The new GLA-Class crossover will be added to Mercedes-Benz's product roster at the end of this year, and there will be another hugely strategically important new model launch next year in the form of the new C-Class. The company is looking to move the C-Class upmarket in terms of positioning and size in order to create space for the CLA-Class, with a lot of emphasis being placed on interior design and quality; this will boost transaction prices and its competiveness against key rivals such as the BMW 3-Series. Mercedes-Benz's push in the D segment and below will see the company's passenger car sales in these segments rise from around 600,000 units in 2010 to a forecast 1 million units by 2015. Daimler's own outlook sees combined passenger car sales rising by 3% in 2013, fed by ongoing strong demand in China and the United States, with global premium car sales growing at a faster rate, something from which Mercedes-Benz will benefit. However, there is little doubt that Daimler requires the current macroecomonic situation in China and the United States to be maintained and any disruptions or unforeseen turbulence in these markets will have a strong negative effect on the company's combined earnings.
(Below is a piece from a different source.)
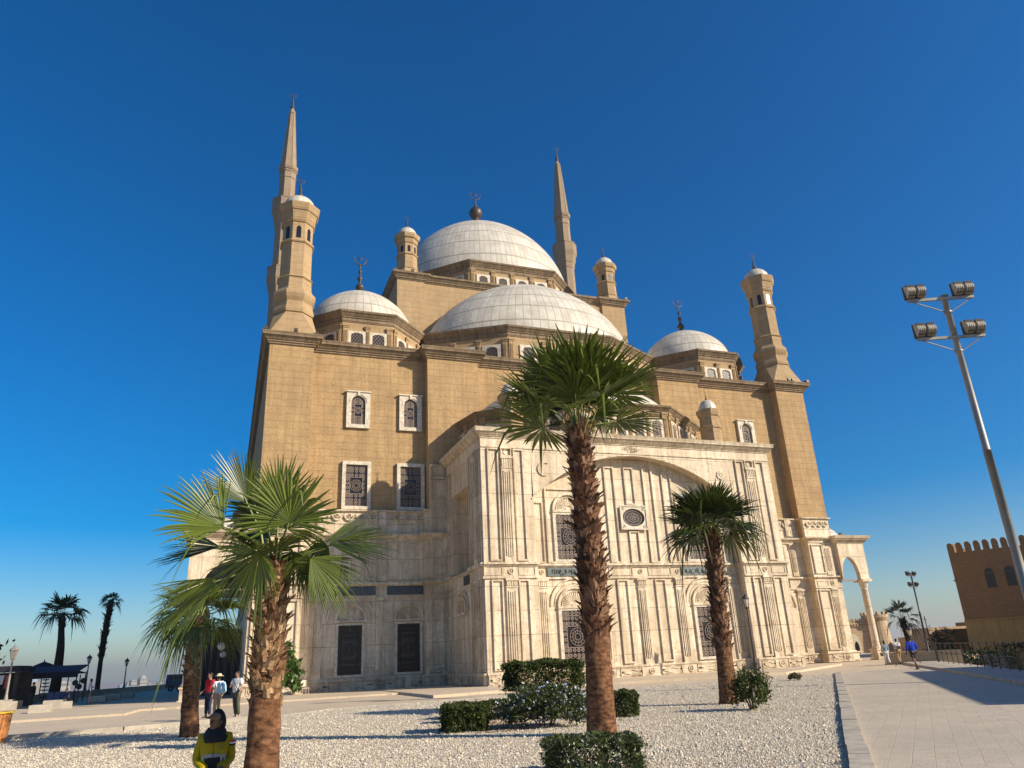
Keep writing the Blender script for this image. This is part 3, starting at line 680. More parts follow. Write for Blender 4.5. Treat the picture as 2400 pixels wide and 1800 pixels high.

However, as things stand the company remains on a positive track and is set to post record combined vehicle sales this year of around 2.2 million units, an increase in the region of 6% according to IHS Automotive's forecast. This, together with ongoing cost reductions (CFO Bodo Uebber says that 70% and 60% of the ongoing programmes have been completed in the car and truck divisions, respectively) and sales growth should see Daimler record a strong full-year financial result.